Plans to withdraw troops ‘under consideration’

The White House on Monday said plans to withdraw significant numbers of U.S. troops from Iraq during the next 18 months are “under consideration,” yet not “engraved in stone.”

The plans were one of several scenarios presented to President Bush on Friday by Gen. George Casey, commander of U.S. forces in Iraq. News of the meeting prompted Democrats, whose calls for troop withdrawal were defeated in the Senate on Thursday, to accuse Republicans of hypocrisy.

Sen. John Kerry, D–Mass.,whosponsored one of the withdrawal proposals, said Casey’s scenario looks “an awful lot like what the Republicans spent the last week attacking. Will the partisan attack dogs now turn their venom and disinformation campaign on Gen. Casey?”

But Snow said Kerry’s withdrawal proposal and a failed redeployment proposal by Sen. Carl Levin, D-Mich., were significantly different from Casey’s hypothetical.

“There’s still a pretty significant difference between what Sen. Kerry or even Sen. Levin had proposed, and what Gen. Casey is talking about, simply because one is driven by a calendar and the other is driven by events on the ground,” he said.

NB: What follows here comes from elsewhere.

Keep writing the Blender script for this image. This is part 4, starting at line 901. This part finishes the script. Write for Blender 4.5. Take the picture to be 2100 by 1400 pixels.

“Gen. Casey is assigned the business of making a lot of plans, and this is one of the plans that’s under consideration,” Snow added. “For anybody who thinks that this is engraved in stone, it is not.”

President Bush was equally noncommittal. “In terms of our troop presence there, that decision will be made by Gen. Casey, as well as the sovereign government of Iraq, based upon conditions on the ground,” he said to reporters.